Nicolas Sarkozy, ancien président de la République, est jugé à partir de ce lundi 6 janvier pour un possible financement illicite de sa campagne présidentielle de 2007 par le régime libyen de Mouammar Kadhafi. Tentaculaire et complexe, cette affaire plonge dans les zones d’ombre des relations entre la France et la Libye, mais aussi dans les mécanismes parfois troubles du financement politique.

Une affaire qui mêle argent et pouvoir

Les faits reprochés à Nicolas Sarkozy remontent à sa première campagne présidentielle. Selon les accusations, des millions d’euros auraient été remis en espèces par le régime libyen à son équipe, en violation des lois françaises interdisant tout financement étranger pour une campagne électorale. Ces fonds auraient transité par divers intermédiaires, dans un ballet opaque mêlant valises de billets, réseaux d’influence et diplomatie parallèle. Les soupçons ne sont pas apparus immédiatement. Ce n’est qu’en 2012, après la chute du régime de Mouammar Kadhafi, qu’un document explosif publié par Mediapart relance l’affaire. Il évoque un accord conclu entre Tripoli et Sarkozy pour un financement de 50 millions d’euros. S’ensuivent plusieurs années d’enquête, marquées par des rebondissements spectaculaires et des accusations croisées.

Au cœur de l’affaire se trouvent des témoignages clés, comme celui de Ziad Takieddine, homme d’affaires franco-libanais, qui affirme avoir transporté des valises contenant des millions d’euros entre Tripoli et Paris. D’autres acteurs proches de l’ancien régime libyen, dont des responsables des services de renseignement, confirment l’existence de versements en faveur de Sarkozy. Mais les preuves matérielles, elles, restent contestées. Le fameux document publié par Mediapart, pièce maîtresse de l’accusation, est qualifié de faux par la défense de l’ancien président. Les écoutes téléphoniques réalisées pendant l’enquête ont révélé des échanges troublants, mais elles ne suffisent pas, à elles seules, à établir une culpabilité.

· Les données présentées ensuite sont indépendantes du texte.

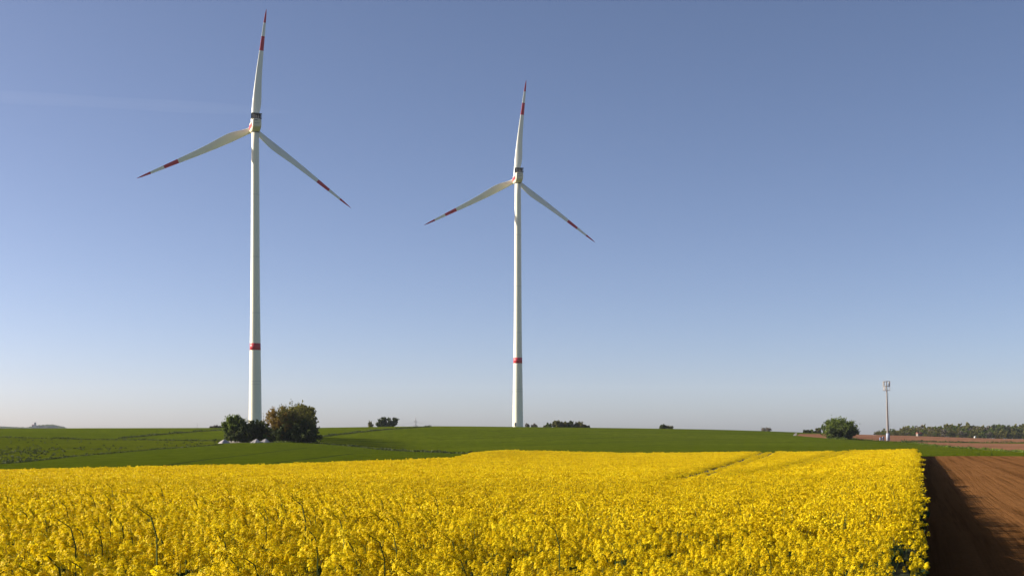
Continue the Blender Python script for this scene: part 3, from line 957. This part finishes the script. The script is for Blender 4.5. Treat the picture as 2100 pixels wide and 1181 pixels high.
# ------------------------------------------------------------------ rough grass strips and weeds
def verge(label, line, h, w, per_m, seed, name='grass_verge', mat='dark', cat='grass'):
    global rng
    keep = rng; rng = np.random.default_rng(seed)
    P = np.array([hit(a, b) for a, b in line]); mb = MB(); C_ = []
    for p, q in zip(P[:-1], P[1:]):
        L = np.linalg.norm(q - p); n = max(3, int(L * per_m))
        t = rnd(0, 1, n)[:, None]; d = (q - p) / L; nn = np.array([-d[1], d[0]])
        C_.append(p + (q - p) * t + nn * rng.normal(0, w / 2, n)[:, None])
    C_ = np.concatenate(C_)
    clump = .55 + .45 * np.sin(C_[:, 0] * .35) * np.sin(C_[:, 1] * .27 + 1) + rnd(-.2, .3, len(C_))
    z = ground(C_[:, 0], C_[:, 1]) + rnd(0, 1, len(C_)) * h * np.clip(clump, .25, 1.2)
    c = np.c_[C_, z]
    nr = unit(len(c))
    s = rnd(.10, .24, len(c))
    mb.quads(cards(c, nr, s * .7, s * 1.1))
    rng = keep
    o = mb.build(name, LEAF[mat]); tag(o, label, cat, kind='stuff'); return o
verge('dark rough grass strip running from the clump down to the rape field', [(645, 908.5), (743, 917), (857, 926), (920, 929), (985, 930.5)], .45, .7, 13, 501)
verge('dark hedge strip climbing from the clump to the ridge', [(645, 897), (690, 891.5), (740, 886), (790, 881), (840, 877.8), (882, 875)], .7, 1.0, 14, 502)
verge('dark rough strip above the patchy meadow on the left', [(-250, 896), (0, 897.5), (120, 899.5), (300, 902), (450, 904)], .55, .9, 12, 503)
verge('thin dark strip between the two upper fields on the left', [(245, 899), (300, 894), (350, 889.5), (455, 882)], .8, .8, 14, 504)
verge('thin dark strip along the lower side of the patchy meadow', [(-200, 968), (0, 951), (150, 936), (300, 923), (455, 911.5)], .25, .5, 9, 505)
verge('dark line of grass beside the road between the brown fields', [(1850, 905.8), (1900, 906.4), (2000, 907), (2110, 907.5)], .9, 1.2, 12, 506)
verge('rough grass along the edge of the green field by the mast', [(1700, 899), (1790, 903), (1860, 907), (1950, 917), (2110, 928)], .5, .8, 10, 507, mat='green')
verge('rough grass at the foot of the clump of trees', [(562, 907), (600, 907), (648, 906)], .6, 1.1, 16, 508, mat='green')
verge('rough grass under the lone round tree', [(1694, 899.5), (1724, 900.5), (1755, 900.5)], .8, 1.2, 14, 509, mat='green')
# weeds scattered over the meadow
mx = np.array([p[0] for p in meadow_poly]); my = np.array([p[1] for p in meadow_poly])
X = rnd(-160, -50, 9000); Y = rnd(205, 385, 9000)
dn = np.sin(X * .11 + 1.3) * np.sin(Y * .05 + .4) + .5 * np.sin(X * .3) * np.cos(Y * .13)
k = inside(meadow_poly, X, Y) & (rng.random(9000) < np.clip(.25 + dn * .5, .03, .8)) & (rng.random(9000) < np.clip((340 - Y) / 120, .1, 1))
X, Y = X[k][:550], Y[k][:550]
n = len(X); c = np.repeat(np.c_[X, Y, ground(X, Y)], 7, 0); c += rng.normal(0, 1, c.shape) * [.18, .18, 0]; c[:, 2] += rnd(0, .30, len(c))
mb = MB(); mb.quads(cards(c, unit(len(c)), .10, .16)); o = mb.build('weeds', LEAF['dark']); tag(o, 'dark tufts of weeds dotted over the left meadow', 'weeds', kind='stuff')
# clods of soil lying on the furrows
Yc_ = np.exp(rnd(math.log(20), math.log(110), 5200)); Xc_ = Yc_ * EX / EYd + rnd(.3, 1, 5200) ** .8 * (Yc_ * .22 + 2)
nC = len(Yc_); rC = rng.lognormal(-3.35, .45, nC); zC = ground(Xc_, Yc_)
ico = np.array([[1, 0, 0], [-1, 0, 0], [0, 1, 0], [0, -1, 0], [0, 0, 1], [0, 0, -1]], float)
icf = [(0, 2, 4), (2, 1, 4), (1, 3, 4), (3, 0, 4), (2, 0, 5), (1, 2, 5), (3, 1, 5), (0, 3, 5)]
mb = MB()
for i in range(nC):
    mb.add(ico * rC[i] * rnd(.6, 1.3, (6, 3)) + [Xc_[i], Yc_[i], zC[i] + rC[i] * .3], icf)
o = mb.build('soil_clods', M['soil']); tag(o, 'clods of earth scattered over the ploughed field', 'soil', kind='stuff')
# grass stems at the far end of the ploughed field
mb = MB()
for u in (2008, 2034, 2036, 2005, 1960, 1990):
    for q in range(7 if u in (2008, 2034) else 3):
        p = at(u + rnd(-1.5, 1.5), 206); mb.tube([p, p + Vector((rnd(-.2, .2), 0, rnd(.3, 1.0 if u in (2008, 2034) else .5)))], [.02, .012], 3)
o = mb.build('dry_grass', LEAF['fresh']); tag(o, 'pale grass stalks at the far end of the ploughed field', 'grass', kind='stuff')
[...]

Sarkozy face à ses démons judiciaires

Ce n’est pas la première fois que Nicolas Sarkozy se retrouve sur le banc des accusés. Déjà condamné dans les affaires Bygmalion (financement illégal de sa campagne de 2012) et Paul Bismuth (corruption et trafic d’influence), l’ancien président est une figure centrale des affaires politico-judiciaires de ces dernières années. Mais l’affaire Kadhafi-Sarkozy, par son ampleur internationale, dépasse les frontières des scandales habituels. Pour la justice, ce procès est l’occasion de faire la lumière sur des pratiques présumées de corruption au sommet de l’État. Pour Sarkozy, c’est une bataille décisive pour défendre son honneur et son héritage politique. Il continue de clamer son innocence, dénonçant une « cabale politique » orchestrée contre lui.

Le procès qui s’ouvre ne concerne pas seulement Nicolas Sarkozy. Il met en lumière des questions fondamentales sur la transparence de la vie politique, les liens entre la France et les régimes autocratiques, et l’influence de l’argent dans les campagnes présidentielles. Si les accusations sont confirmées, les conséquences seraient lourdes, tant sur le plan judiciaire que politique. Mais si les charges s’effondrent, l’ancien président pourrait y voir une revanche face à une décennie d’affaires judiciaires qui ont marqué sa carrière. Quoi qu’il arrive, ce procès restera dans les annales comme l’un des plus complexes et des plus sensibles de l’histoire judiciaire française. Les débats qui s’annoncent, jusqu’en avril prochain, devraient dévoiler des secrets embarrassants sur les coulisses du pouvoir, et peut-être, réécrire une page cruciale de l’histoire politique récente.